■ What you will do ■
Omit all pictures and transcribe only the lines in the entries below that run from the line with "What Blender Python" through the line with "from mathutils import Vector, Matrix, noise".

■ Given records ■
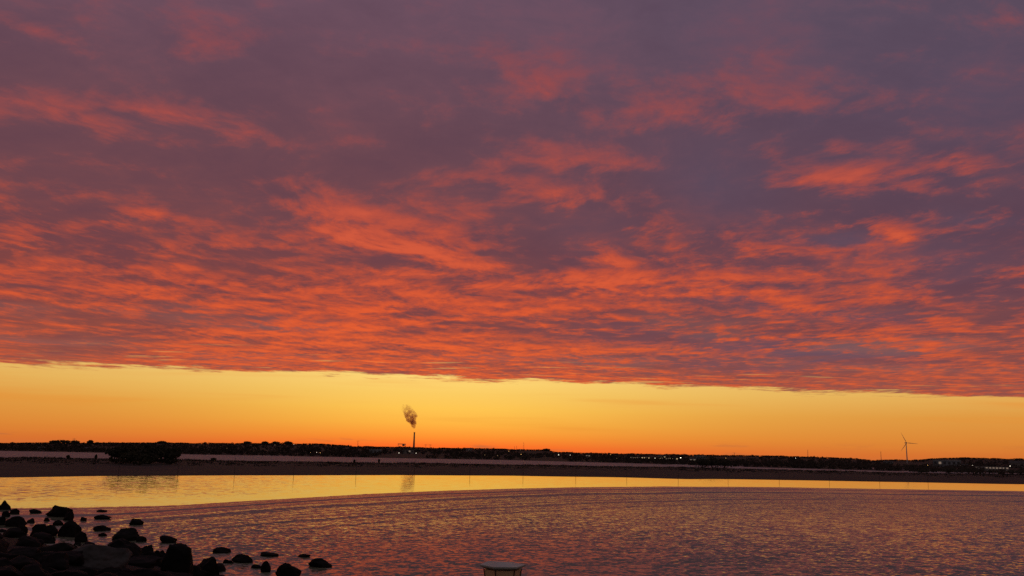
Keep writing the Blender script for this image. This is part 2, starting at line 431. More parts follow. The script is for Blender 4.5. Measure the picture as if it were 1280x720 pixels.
# ------------------------------------------------------------------ ground: the near bank, its sheet sinking under the water out to the far shore
SHORE = [(-200, 70), (-40, 46), (-22, 40.2), (-17, 35.8), (-14.3, 35.0), (-13, 34.2), (-11, 30.8), (-9.2, 28.2), (-8, 25), (-5, 20), (0, 17.5), (15, 15), (60, 12), (200, 10)]
def bank_z(x, y):
    w = interp(x, SHORE) - y
    if w < 0: return max(-2.0, w * .10)
    z = 1.75 * (1 - math.exp(-w / 9.0))
    z += .10 * mnoise.noise(Vector((x*.35, y*.35, 0))) * min(1, w/2)
    return z
gx = np.concatenate([[-9000, -2000, -400, -120], np.linspace(-60, 40, 110), [60, 120, 400, 2000, 9000]])
gy = np.concatenate([[-4000, -800, -150, -40], np.linspace(-12, 50, 80), [70, 120, 300, 1500, 9000]])
gv = [(x, y, bank_z(x, y)) for y in gy for x in gx]
gf = [(j*len(gx)+i, j*len(gx)+i+1, (j+1)*len(gx)+i+1, (j+1)*len(gx)+i) for j in range(len(gy)-1) for i in range(len(gx)-1)]
ground = structure(link('ground', gv, gf, M_bank, None, True))

# ------------------------------------------------------------------ sand spit between the lagoon and the inlet
NEAR = [(-400, 603), (-200, 600), (0, 597.3), (40, 596.8), (120, 595.3), (300, 594.6), (500, 594.2), (640, 594.9), (760, 596.8), (860, 599.2), (890, 599.0), (960, 599.8), (1100, 602.4), (1280, 605.6), (1500, 610)]
TOP = [(-400, 574), (0, 571.2), (130, 572.6), (300, 575.2), (460, 577.6), (640, 580.2), (760, 582.2), (850, 583.4), (960, 586.2), (1100, 589.6), (1180, 591.4), (1280, 592.2), (1500, 597)]
cols = np.linspace(-400, 1500, 260)
PROF = [(-.10, -.6), (0, -.02), (.04, .10), (.12, .22), (.25, .36), (.42, .5), (.6, .62), (.8, .6), (.95, .42), (1.05, .1), (1.25, -.8)]
sv = []
for px in cols:
    a = gpt(px, interp(px, NEAR)); b = gpt(px, interp(px, TOP), .55)
    b.z = 0
    for s, z in PROF:
        p = a.lerp(b, s)
        jit = mnoise.noise(Vector((p.x*.03, p.y*.03, 2))) * .10 + mnoise.noise(Vector((p.x*.15, p.y*.15, 5))) * .04
        sv.append((p.x, p.y + (mnoise.noise(Vector((p.x*.06, 3, 3)))*2.2 if s < .1 else 0), z + (jit if z > .15 else 0)))
k = len(PROF)
sf = [(i*k+j, (i+1)*k+j, (i+1)*k+j+1, i*k+j+1) for i in range(len(cols)-1) for j in range(k-1)]
spit = structure(link('sandy_spit_terrain', sv, sf, M_spit, None, True))
def spit_pt(px, s):
    a = gpt(px, interp(px, NEAR)); b = gpt(px, interp(px, TOP), .55); b.z = 0
    p = a.lerp(b, s); p.z = interp(s, PROF) + mnoise.noise(Vector((p.x*.03, p.y*.03, 2))) * .10 * (s > .08)
    return p
rng = random.Random(5)
mb = MB()
for _ in range(5200):
    px = rng.uniform(-150, 1420); s = min(1.0, rng.betavariate(3.2, 1.4))
    if s < .36 + .12*mnoise.noise(Vector((px*.02, 0, 0))): continue
    p = spit_pt(px, s); h = rng.uniform(.18, .5) * (1.35 if mnoise.noise(Vector((px*.013, s*3, 9))) > .15 else .8)
    for q in range(7):
        a_ = rng.uniform(0, math.pi); r = rng.uniform(.06, .16); o = Vector((rng.gauss(0, .45), rng.gauss(0, .6), 0))
        c = p + o; d = Vector((math.cos(a_)*r, math.sin(a_)*r*.5, 0)); tip = Vector((rng.gauss(0, .12), rng.gauss(0, .1), h*rng.uniform(.6, 1.1)))
        mb.add([c - d - Vector((0,0,.1)), c + d - Vector((0,0,.1)), c + tip], [(0, 1, 2)])
stuff(mb.build('marsh_grass', M_marsh))

# ------------------------------------------------------------------ far shore: low hills
SKYL = [(-500, 556), (0, 553.6), (40, 553.0), (150, 553.2), (200, 552.6), (222, 553.4), (300, 553.6), (400, 554.4), (433, 556.6), (447, 557.8), (500, 558.2), (540, 559.6), (600, 560.2), (640, 561), (684, 562.2), (697, 564.6), (720, 565.6), (780, 566.8), (850, 567.8), (905, 568.8), (960, 569.2), (1020, 570.8), (1074, 573.2), (1092, 575.0), (1120, 574.2), (1140, 575.2), (1165, 572.8), (1198, 571.6), (1280, 573.4), (1450, 574), (1800, 572)]
DS, DR = 600.0, 2500.0
def far_base(px): return interp(px, FAR)
def hill_pt(px, s):
    """ground of the far shore: s = 0 at the waterline, 1 at the ridge"""
    yb, yt = far_base(px), interp(px, SKYL) + 1.5
    d0 = gpt(px, yb).y
    Y = d0 * (DR / d0) ** s
    return at(px, yb + (yt - yb) * s, Y)
def hill_at(px, py):
    yb, yt = far_base(px), interp(px, SKYL) + 1.5
    return hill_pt(px, max(0.02, min(1.0, (py - yb) / (yt - yb))))
hc = np.linspace(-560, 1840, 300); hs = [-.06] + list(np.linspace(0, 1, 16)) + [1.15, 1.5]
hv = []
for px in hc:
    for s in hs:
        if s < 0:
            p = hill_pt(px, 0); p.y -= 18; p.z = -.8
        elif s <= 1: p = hill_pt(px, s)
        else:
            p = hill_pt(px, 1); p = Vector((p.x*s, p.y*s, p.z*(1.0 if s < 1.3 else .2) - 2))
        if 0 < s < 1: p.z += .6*mnoise.noise(Vector((p.x*.01, p.y*.01, 0)))
        hv.append(p)
k = len(hs)
hf = [(i*k+j, (i+1)*k+j, (i+1)*k+j+1, i*k+j+1) for i in range(len(hc)-1) for j in range(k-1)]
structure(link('hills', hv, hf, M_hill, None, True))

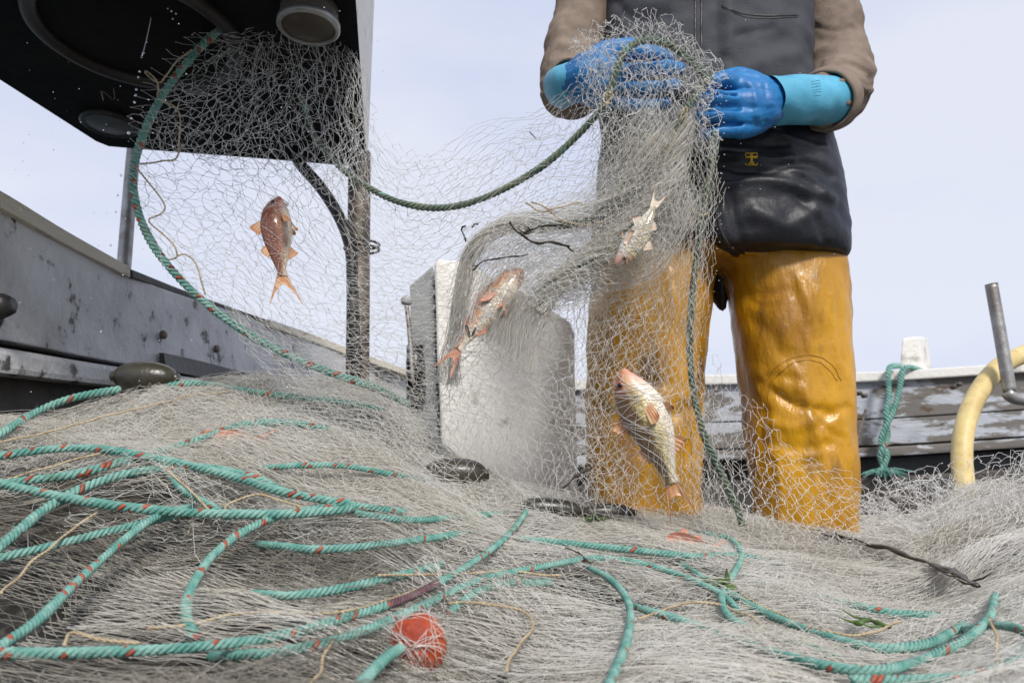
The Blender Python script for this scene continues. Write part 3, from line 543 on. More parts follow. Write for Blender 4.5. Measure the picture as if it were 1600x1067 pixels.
glove([([(1206, 157, 1.192), (1182, 158, 1.186), (1162, 164, 1.180)], [.036, .042, .036]), ([(1212, 158, 1.185), (1180, 150, 1.165), (1152, 134, 1.155)], [.030, .030, .019]), ([(1212, 160, 1.185), (1180, 166, 1.162), (1150, 160, 1.148)], [.031, .031, .020]), ([(1210, 162, 1.185), (1180, 180, 1.165), (1152, 184, 1.152)], [.030, .028, .019]), ([(1205, 168, 1.187), (1178, 192, 1.172), (1156, 203, 1.160)], [.03, .022, .016]), ([(1205, 150, 1.185), (1170, 134, 1.17), (1146, 126, 1.165)], [.03, .024, .016])],
      [([(1152, 130, 1.155), (1124, 126, 1.138), (1106, 138, 1.150), (1104, 150, 1.178), (1120, 152, 1.195)], [.0165, .0148, .0138, .0125, .011]),
       ([(1152, 157, 1.146), (1120, 154, 1.124), (1099, 160, 1.140), (1098, 166, 1.172), (1116, 166, 1.192)], [.0165, .0145, .0135, .012, .011]),
       ([(1152, 181, 1.150), (1120, 180, 1.128), (1099, 184, 1.143), (1099, 188, 1.174), (1116, 186, 1.192)], [.016, .0138, .013, .0118, .0105]),
       ([(1156, 202, 1.160), (1126, 205, 1.142), (1104, 209, 1.153), (1104, 208, 1.178), (1120, 204, 1.192)], [.0145, .0125, .0118, .0105, .0095])],
      ([(1192, 140, 1.19), (1160, 122, 1.20), (1128, 124, 1.205), (1106, 138, 1.20)], [.022, .018, .0145, .012]),
      [(1198, 157, 1.180), (1213, 157, 1.19), (1245, 157, 1.215), (1280, 157, 1.25), (1302, 157, 1.275)], [.0405, .0425, .0435, .0445, .0450],
      [([(1152, 148), (1130, 144), (1108, 148)], -.0090, 2.7), ([(1155, 171), (1130, 169), (1102, 172)], -.0090, 2.7), ([(1158, 194), (1130, 194), (1102, 197)], -.0090, 2.7), ([(1170, 130), (1180, 150), (1182, 180)], .003, 6), ([(1195, 130), (1200, 160), (1196, 190)], -.0025, 5)])
glove([([(893, 128, 1.20), (920, 108, 1.175), (958, 86, 1.155)], [.030, .030, .020]), ([(893, 130, 1.20), (922, 120, 1.172), (962, 112, 1.148)], [.032, .033, .021]), ([(895, 132, 1.20), (925, 132, 1.175), (962, 136, 1.152)], [.030, .031, .020]), ([(900, 136, 1.20), (930, 144, 1.18), (960, 155, 1.163)], [.026, .026, .018])],
      [([(958, 84, 1.155), (988, 82, 1.142), (1022, 84, 1.15), (1044, 92, 1.175)], [.0165, .0148, .0135, .0115]),
       ([(962, 110, 1.148), (998, 108, 1.132), (1036, 106, 1.14), (1060, 108, 1.162)], [.0168, .0148, .0135, .0115]),
       ([(962, 136, 1.152), (996, 138, 1.136), (1030, 135, 1.142), (1055, 133, 1.165)], [.0165, .0142, .013, .0112]),
       ([(960, 156, 1.163), (990, 163, 1.15), (1018, 163, 1.155), (1040, 160, 1.172)], [.0145, .0125, .0118, .0102])],
      ([(918, 104, 1.19), (945, 80, 1.20), (975, 72, 1.205), (1005, 76, 1.21)], [.021, .018, .0145, .012]),
      [(908, 122, 1.188), (898, 128, 1.198), (888, 132, 1.215), (880, 136, 1.25)], [.033, .035, .037, .038],
      [([(966, 97), (1000, 95), (1035, 97)], -.0090, 2.7), ([(966, 124), (1000, 123), (1045, 120)], -.0090, 2.7), ([(966, 147), (1000, 150), (1040, 147)], -.0090, 2.7), ([(935, 90), (945, 115), (940, 140)], .003, 6)])
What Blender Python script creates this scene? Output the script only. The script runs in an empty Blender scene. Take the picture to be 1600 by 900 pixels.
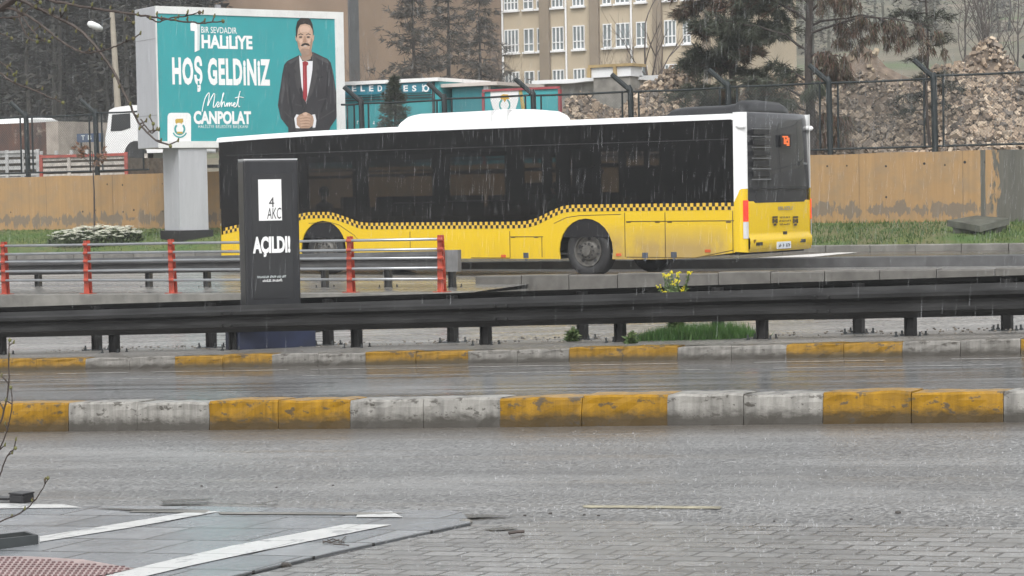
import bpy, bmesh, math, random
from math import sin, cos, pi, radians, atan, sqrt
from mathutils import Vector, Matrix, noise

random.seed(7)
scene = bpy.context.scene
COL = scene.collection

# ------------------------------------------------------------------ camera
FPX, EYE, HOR = 3422.0, 1.79, 300.0            # focal length in px of a 1600 px wide frame, eye height, horizon row
cam_data = bpy.data.cameras.new('camera')
cam_data.sensor_width = 36.0
cam_data.lens = 36.0 * FPX / 1600.0
cam_data.clip_start, cam_data.clip_end = 0.2, 4000.0
cam = bpy.data.objects.new('camera', cam_data)
COL.objects.link(cam)
ROT = Matrix.Rotation(radians(30), 3, 'Z') @ Matrix.Rotation(pi / 2 - atan((450 - HOR) / FPX), 3, 'X') @ Matrix.Rotation(radians(-1.0), 3, 'Z')
EYEP = Vector((0, 0, EYE))
cam.matrix_world = Matrix.Translation(EYEP) @ ROT.to_4x4()
scene.camera = cam

# ------------------------------------------------------------------ sky, sun, exposure
SUN_EL, SUN_ROT = radians(52), radians(152)
world = bpy.data.worlds.new('World')
scene.world = world
world.use_nodes = True
wn = world.node_tree.nodes
wl = world.node_tree.links
sky = wn.new('ShaderNodeTexSky')
sky.sky_type = 'NISHITA'
sky.sun_disc = False
sky.sun_elevation, sky.sun_rotation = SUN_EL, SUN_ROT
sky.dust_density, sky.air_density = 4.0, 1.0
hs = wn.new('ShaderNodeHueSaturation')
hs.inputs['Saturation'].default_value = 0.12
wl.new(sky.outputs[0], hs.inputs['Color'])
wl.new(hs.outputs[0], wn['Background'].inputs['Color'])
wn['Background'].inputs['Strength'].default_value = 0.15
sun_data = bpy.data.lights.new('sun', 'SUN')
sun_data.energy, sun_data.angle, sun_data.color = 1.2, radians(40), (1.0, 0.98, 0.95)
sun = bpy.data.objects.new('sun', sun_data)
COL.objects.link(sun)
sd = Vector((sin(SUN_ROT) * cos(SUN_EL), cos(SUN_ROT) * cos(SUN_EL), sin(SUN_EL)))
sun.rotation_euler = sd.to_track_quat('Z', 'Y').to_euler()
scene.view_settings.view_transform = 'Standard'
scene.view_settings.look = 'None'
scene.view_settings.gamma = 1.0
scene.view_settings.use_curve_mapping = False
scene.view_settings.exposure = 0.64
scene.cycles.volume_bounces = 1
scene.cycles.transparent_max_bounces = 24
scene.cycles.max_bounces = 8
scene.cycles.use_denoising = True

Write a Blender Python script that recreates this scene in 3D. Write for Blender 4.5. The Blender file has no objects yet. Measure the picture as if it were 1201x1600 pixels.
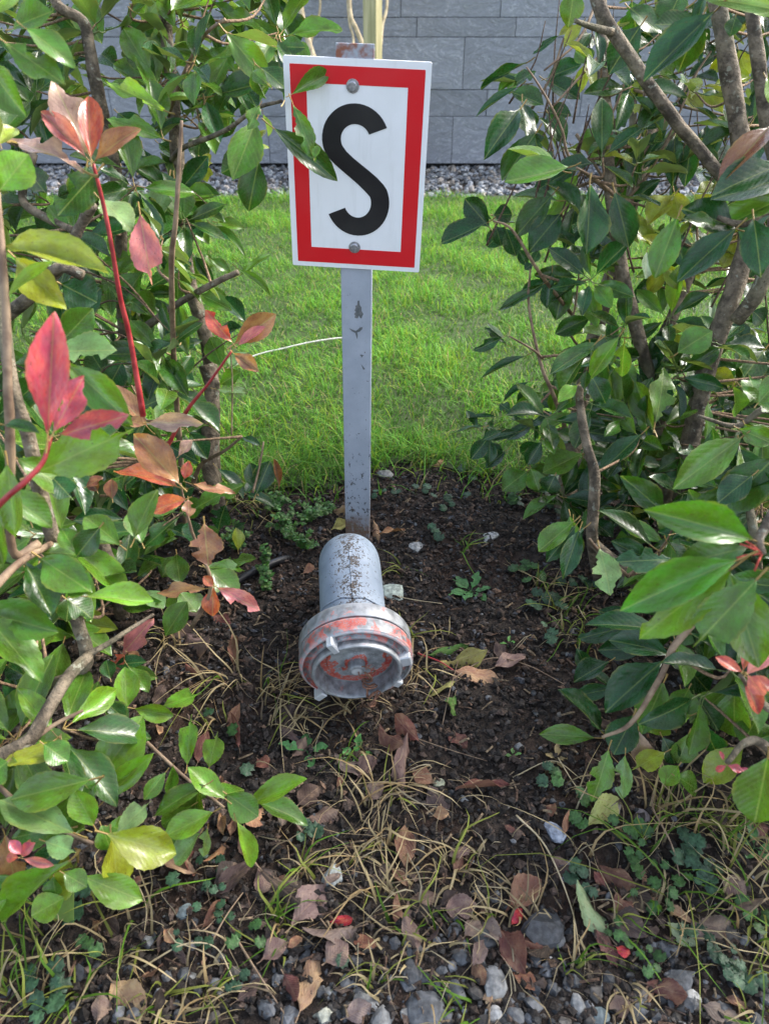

■ Solved problem ■
What Blender Python script creates this scene? Output the script only. The script runs in an empty Blender scene. Take the picture to be 1600 by 900 pixels.
import bpy, bmesh, math, random
from math import sin, cos, pi, radians, atan, sqrt
from mathutils import Vector, Matrix, noise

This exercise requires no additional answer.